Youths gambling with their future
A distraught father shared a heart-wrenching story with me yesterday: His teenage daughter, once known for her quiet demeanour and good academic performance, secretly withdrew over K600 000 from her mother’s mobile money account and blew it all on betting.
Ironically, the mother kept the money for a savings and loan group where she was a treasurer.
These were hard-earned savings pooled together by hardworking women to support their families’ survival and fight against poverty.
What is more concerning is what she uses it for.
The girl played Aviator, a fast-rising online betting game that has hooked countless young people nationwide.
She lost every single kwacha.
This is not just a story about one family’s pain, but a growing silent crisis in our communities.
As a country, we are raising a generation navigating an ever-increasing array of digital temptations some of us never encountered as teens.
Their lives are increasingly influenced by algorithm-driven gambling platforms, flashy online advertising and the illusion of fast money.
The pressure to ‘make it big’ overnight is breaking moral boundaries and reshaping values in terrifying ways.
Parents are now fighting invisible battles. Their children may be physically present at home but are digitally ensnared in high-stakes games with zero accountability.
Previously, we were worried about smoking, peer pressure and bad grades.
Today, we are adding online gambling, mobile money theft and digital addiction to the list. These are not “adult problems” anymore.
The tragedy? Many youth do not even see gambling as a problem. Some call it a side hustle and others justify it as a smarter form of risk-taking.
Many are simply curious, misled by influencers flaunting fake winnings.
But make no mistake, this is not harmless fun.

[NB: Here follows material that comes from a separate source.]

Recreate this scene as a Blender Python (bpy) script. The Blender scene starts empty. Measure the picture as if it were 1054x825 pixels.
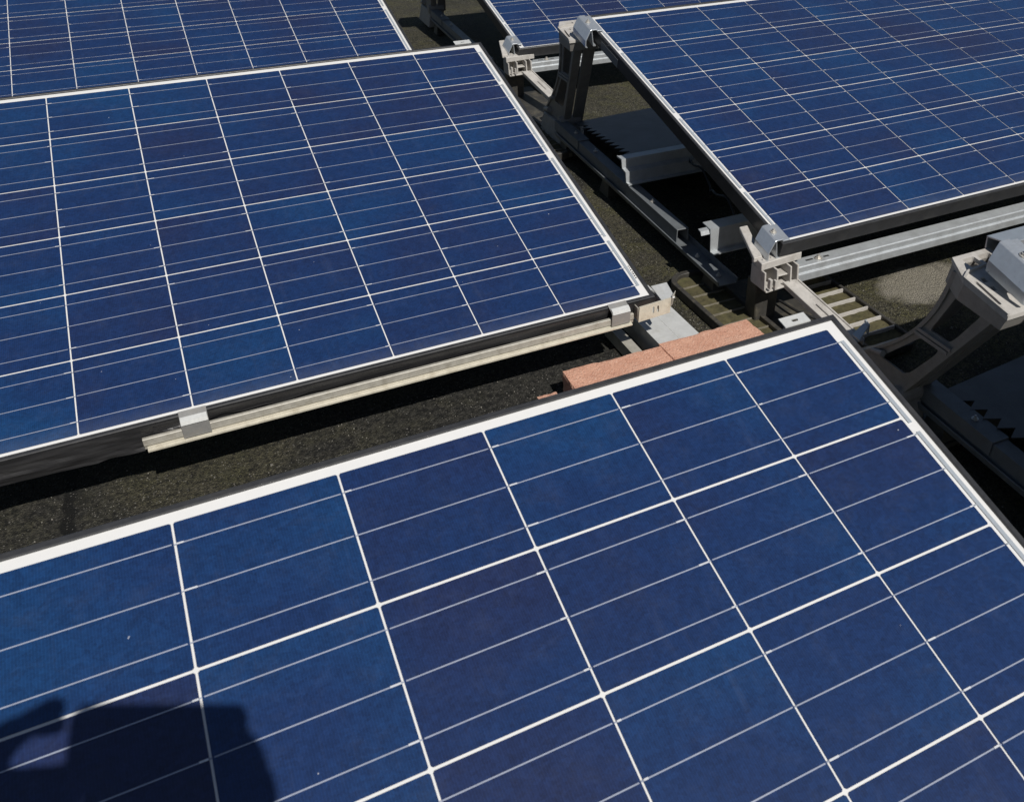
import bpy, bmesh, math, random
from mathutils import Vector, Matrix, noise
R_ = math.radians
random.seed(7)
S = bpy.context.scene
col = S.collection

# ------------------------------------------------------------------ camera
cam = bpy.data.cameras.new("camera")
cam.sensor_width = 36.0
cam.lens = 945.63 / 1054 * 36.0
cam.shift_x = -(655.27 - 527) / 1054
cam.shift_y = (311.08 - 412.5) / 1054
cam.clip_start, cam.clip_end = 0.02, 400
cam.dof.use_dof = True
cam.dof.focus_distance = 1.75
cam.dof.aperture_fstop = cam.lens / 1000 / 0.0022
co = bpy.data.objects.new("camera", cam)
rt = Vector((0.88829429, -0.45911657, 0.01205134))
dn = Vector((-0.22414006, -0.45626834, -0.86115065))
fw = Vector((0.40086717, 0.76225402, -0.50820697))
CAM = Vector((-0.71314497, -2.2595318, 1.03262084))
m = Matrix((rt, -dn, -fw)).transposed().to_4x4()
m.translation = CAM
co.matrix_world = m
col.objects.link(co)
S.camera = co

# ------------------------------------------------------------------ sky, sun, exposure
SUN = Vector((0.070, -0.645, 0.758)).normalized()
W = bpy.data.worlds.new("World")
S.world = W
W.use_nodes = True
nt = W.node_tree
sky = nt.nodes.new("ShaderNodeTexSky")
sky.sky_type = 'NISHITA'
sky.sun_disc = False
sky.sun_elevation = math.asin(SUN.z)
sky.sun_rotation = math.atan2(SUN.x, SUN.y)
sky.air_density = 1.0
sky.dust_density = 0.6
bg = nt.nodes["Background"]
nt.links.new(sky.outputs[0], bg.inputs[0])
bg.inputs[1].default_value = 0.05
sl = bpy.data.lights.new("sun", 'SUN')
sl.energy = 5.0
sl.angle = R_(0.53)
sl.color = (1.0, 0.955, 0.89)
so = bpy.data.objects.new("sun", sl)
so.rotation_euler = SUN.to_track_quat('Z', 'Y').to_euler()
so.location = (0, 0, 6)
col.objects.link(so)
S.view_settings.view_transform = 'Standard'
S.view_settings.look = 'None'
S.view_settings.exposure = -0.16
S.view_settings.gamma = 1.0


# ------------------------------------------------------------------ materials
class NT:
    """small helper to write node trees"""
    def __init__(self, name):
        self.m = bpy.data.materials.new(name)
        self.m.use_nodes = True
        self.t = self.m.node_tree
        self.b = self.t.nodes["Principled BSDF"]

    def n(self, typ, **kw):
        nd = self.t.nodes.new(typ)
        for k, v in kw.items():
            if k.startswith('i_'):
                nd.inputs[k[2:].replace('_', ' ')].default_value = v
            else:
                setattr(nd, k, v)
        return nd

    def l(self, a, b):
        self.t.links.new(a, b)

    def val(self, x):
        return x

    def math(self, op, a, b=None, c=None, clamp=False):
        nd = self.n("ShaderNodeMath", operation=op, use_clamp=clamp)
        for k, x in enumerate((a, b, c)):
            if x is None:
                continue
            if isinstance(x, (int, float)):
                nd.inputs[k].default_value = x
            else:
                self.l(x, nd.inputs[k])
        return nd.outputs[0]

    def mix(self, f, a, b, mode='MIX'):
        nd = self.n("ShaderNodeMix", data_type='RGBA', blend_type=mode)
        for k, x in ((0, f), (6, a), (7, b)):
            if isinstance(x, (int, float)):
                nd.inputs[k].default_value = x
            elif isinstance(x, tuple):
                nd.inputs[k].default_value = (*x, 1)
            else:
                self.l(x, nd.inputs[k])
        return nd.outputs[2]

    def coord(self, kind='Object'):
        return self.n("ShaderNodeTexCoord").outputs[kind]

    def noise(self, vec, scale, detail=4, rough=0.55, dist=0.0):
        nd = self.n("ShaderNodeTexNoise")
        nd.inputs['Scale'].default_value = scale
        nd.inputs['Detail'].default_value = detail
        nd.inputs['Roughness'].default_value = rough
        nd.inputs['Distortion'].default_value = dist
        if vec is not None:
            self.l(vec, nd.inputs['Vector'])
        return nd.outputs['Fac']

    def ramp(self, fac, lo, hi):
        nd = self.n("ShaderNodeMapRange")
        nd.inputs[1].default_value = lo
        nd.inputs[2].default_value = hi
        self.l(fac, nd.inputs[0])
        return nd.outputs[0]

    def scale(self, vec, s):
        nd = self.n("ShaderNodeMapping")
        nd.inputs['Scale'].default_value = s
        self.l(vec, nd.inputs['Vector'])
        return nd.outputs[0]

    def bump(self, h, strength=0.3, dist=0.002):
        nd = self.n("ShaderNodeBump")
        nd.inputs['Strength'].default_value = strength
        nd.inputs['Distance'].default_value = dist
        self.l(h, nd.inputs['Height'])
        self.l(nd.outputs[0], self.b.inputs['Normal'])

    def set(self, **kw):
        for k, v in kw.items():
            k = k.replace('_', ' ')
            if isinstance(v, tuple):
                self.b.inputs[k].default_value = (*v, 1)
            elif isinstance(v, (int, float)):
                self.b.inputs[k].default_value = v
            else:
                self.l(v, self.b.inputs[k])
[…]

It is the destruction of trust, the theft of future stability and the birthplace of criminal behaviour.
Like most addictions, it thrives in silence.

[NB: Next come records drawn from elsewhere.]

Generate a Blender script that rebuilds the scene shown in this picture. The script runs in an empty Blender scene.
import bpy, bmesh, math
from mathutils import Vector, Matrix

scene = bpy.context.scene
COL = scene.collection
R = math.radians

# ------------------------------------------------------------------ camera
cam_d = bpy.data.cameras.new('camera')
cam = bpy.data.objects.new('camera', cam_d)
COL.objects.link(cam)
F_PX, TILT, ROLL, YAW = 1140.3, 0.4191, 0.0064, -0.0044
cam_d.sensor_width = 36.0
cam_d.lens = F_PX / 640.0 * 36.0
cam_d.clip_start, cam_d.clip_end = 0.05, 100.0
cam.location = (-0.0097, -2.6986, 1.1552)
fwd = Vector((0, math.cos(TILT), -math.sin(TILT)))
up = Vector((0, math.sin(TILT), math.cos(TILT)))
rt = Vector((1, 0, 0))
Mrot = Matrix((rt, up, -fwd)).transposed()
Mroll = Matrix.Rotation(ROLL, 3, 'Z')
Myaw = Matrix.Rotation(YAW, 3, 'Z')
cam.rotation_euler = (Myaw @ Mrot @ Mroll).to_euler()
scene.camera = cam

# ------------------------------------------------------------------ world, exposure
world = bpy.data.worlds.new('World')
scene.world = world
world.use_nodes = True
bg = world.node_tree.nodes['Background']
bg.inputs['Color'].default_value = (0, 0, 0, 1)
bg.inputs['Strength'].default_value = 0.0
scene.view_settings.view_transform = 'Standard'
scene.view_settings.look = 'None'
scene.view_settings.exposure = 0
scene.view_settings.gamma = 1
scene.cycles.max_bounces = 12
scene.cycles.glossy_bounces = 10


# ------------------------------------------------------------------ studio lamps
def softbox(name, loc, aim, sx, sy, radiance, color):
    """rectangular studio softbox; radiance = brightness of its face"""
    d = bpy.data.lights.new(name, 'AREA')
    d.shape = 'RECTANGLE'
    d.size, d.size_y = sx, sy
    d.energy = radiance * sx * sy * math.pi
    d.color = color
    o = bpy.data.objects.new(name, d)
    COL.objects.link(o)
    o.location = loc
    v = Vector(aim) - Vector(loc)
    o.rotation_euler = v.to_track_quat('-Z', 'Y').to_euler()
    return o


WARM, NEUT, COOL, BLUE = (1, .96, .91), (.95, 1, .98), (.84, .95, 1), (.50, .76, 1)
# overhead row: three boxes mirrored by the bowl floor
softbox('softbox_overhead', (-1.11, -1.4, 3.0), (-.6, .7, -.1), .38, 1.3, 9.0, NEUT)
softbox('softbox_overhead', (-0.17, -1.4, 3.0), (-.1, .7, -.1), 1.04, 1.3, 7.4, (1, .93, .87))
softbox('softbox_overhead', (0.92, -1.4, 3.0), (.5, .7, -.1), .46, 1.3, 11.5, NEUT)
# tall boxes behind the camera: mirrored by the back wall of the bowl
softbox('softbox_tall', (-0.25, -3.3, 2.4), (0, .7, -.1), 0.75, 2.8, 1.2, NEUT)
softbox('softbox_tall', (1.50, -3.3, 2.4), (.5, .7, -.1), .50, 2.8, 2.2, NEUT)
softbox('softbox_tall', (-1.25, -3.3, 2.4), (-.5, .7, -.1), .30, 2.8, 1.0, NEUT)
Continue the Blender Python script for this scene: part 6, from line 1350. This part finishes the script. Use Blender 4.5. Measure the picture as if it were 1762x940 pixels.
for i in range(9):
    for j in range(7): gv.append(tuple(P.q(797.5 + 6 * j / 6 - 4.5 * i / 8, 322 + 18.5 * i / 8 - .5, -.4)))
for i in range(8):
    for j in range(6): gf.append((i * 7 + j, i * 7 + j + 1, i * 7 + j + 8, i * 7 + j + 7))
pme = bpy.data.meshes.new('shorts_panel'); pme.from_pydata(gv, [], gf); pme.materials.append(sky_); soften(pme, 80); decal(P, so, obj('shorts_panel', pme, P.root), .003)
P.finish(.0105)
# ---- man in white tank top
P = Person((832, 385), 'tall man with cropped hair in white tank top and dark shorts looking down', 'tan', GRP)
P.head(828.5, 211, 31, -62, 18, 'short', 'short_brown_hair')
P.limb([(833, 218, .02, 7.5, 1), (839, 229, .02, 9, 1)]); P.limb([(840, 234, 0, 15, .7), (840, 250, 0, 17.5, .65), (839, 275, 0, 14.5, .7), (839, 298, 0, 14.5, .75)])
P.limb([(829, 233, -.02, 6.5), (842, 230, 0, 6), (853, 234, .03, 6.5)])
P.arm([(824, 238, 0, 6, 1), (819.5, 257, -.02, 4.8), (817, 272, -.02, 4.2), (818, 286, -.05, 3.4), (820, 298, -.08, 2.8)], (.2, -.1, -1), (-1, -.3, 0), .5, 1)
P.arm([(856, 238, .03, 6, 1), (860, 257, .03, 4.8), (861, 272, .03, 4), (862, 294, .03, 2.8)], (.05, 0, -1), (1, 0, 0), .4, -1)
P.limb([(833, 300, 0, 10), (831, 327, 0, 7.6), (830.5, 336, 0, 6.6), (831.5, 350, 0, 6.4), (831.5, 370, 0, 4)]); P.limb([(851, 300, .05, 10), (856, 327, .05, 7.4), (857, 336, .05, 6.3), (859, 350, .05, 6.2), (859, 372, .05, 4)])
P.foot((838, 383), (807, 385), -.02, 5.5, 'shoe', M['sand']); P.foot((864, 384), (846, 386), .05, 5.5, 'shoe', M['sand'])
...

We need to talk. We need to talk about it. Let us break this silence.
We need open, intergenerational conversations in homes, churches, mosques, classrooms and community centres. Not just about gambling, but about self-worth, peer influence, financial literacy and the emotional void that some young people try to fill with online highs.
We also need accountability from mobile money platforms, internet providers and regulators.
If a child can access a gambling platform with no age verification or spending limit, something is deeply wrong.
This is not just a parenting problem. It is a national one.
We can no longer afford to ignore it. Too many dreams are being bet away.
Too many mothers are crying silently over stolen savings. Too many fathers are burying their shame and heartbreak.
If we truly care about the future, we must ask ourselves: Are our children betting on their future or losing it altogether?